I’d also recommend “Carmilla” by Dubliner Sheridan Le Fanu, an acknowledged influence on Stoker’s most famous work.

Interesting, Le Fanu may have been an influence on Yeats as well. The phrase “a terrible beauty” comes from a popular Le Fanu poem.



3. Daniel Rayner O'Connor - February 23, 2020

Stoker and La Fanu were both products of the Irish protestant ascendancy, though they reacted differently to their situation. Le Fanu was a Tory. Stoker left a promising career in Dublin Castle, to manage the actor and Victorian super-star Henry Irving, supported Home Rule and became a friendly acquaintance of Gladstone to whom he sent a first edition of Dracula which it seems the old man enjoyed. Incidentally, it seems probable that the architecture imagined for Dracula’s castle owes more to that of Dublin castle than to any of the castles in trnsylvania where stoker never went. (Nor did Le Fanu visit Styria, the scene for his ‘Carmilla’)
As far as their anti-heroes are concerned, it is interesting that neither could be harmed by exposure to daylight, as Dracula’s screen portrayals have been. I would mention, too, that none of these have tried using trick photography to show the Count doing his most fearsome party piece, crawling face first down a sheer wall.

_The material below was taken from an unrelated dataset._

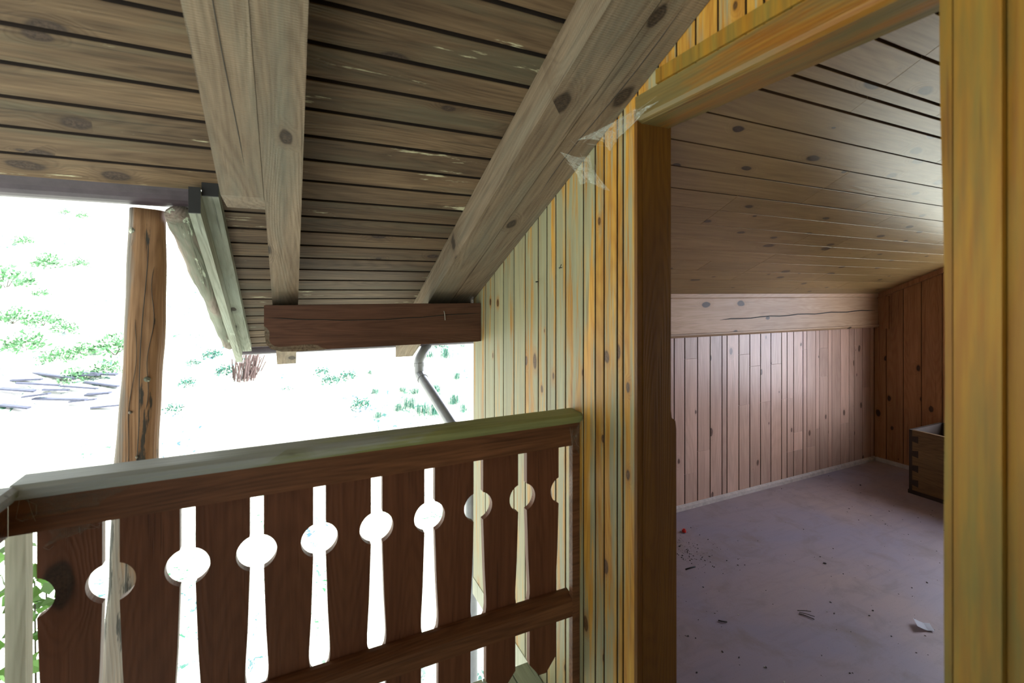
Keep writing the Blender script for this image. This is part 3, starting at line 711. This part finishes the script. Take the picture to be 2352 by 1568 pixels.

Starkadder - February 24, 2020

“Stoker and La Fanu were both products of the Irish protestant ascendancy, though they reacted differently to their situation. Le Fanu was a Tory.”

I’d have to check this, but I’m sure Le Fanu expressed sympathy for the United Irishmen in his youth, when he was less of a Tory.


WorldbyStorm - February 24, 2020

I’d have to check up on Le Fanu too. Just re Stoker, what an amazing character. Irving appears to have been a monster and Stoker somewhat in thrall to him, yet now it is Stoker with the global popular cultural reputation.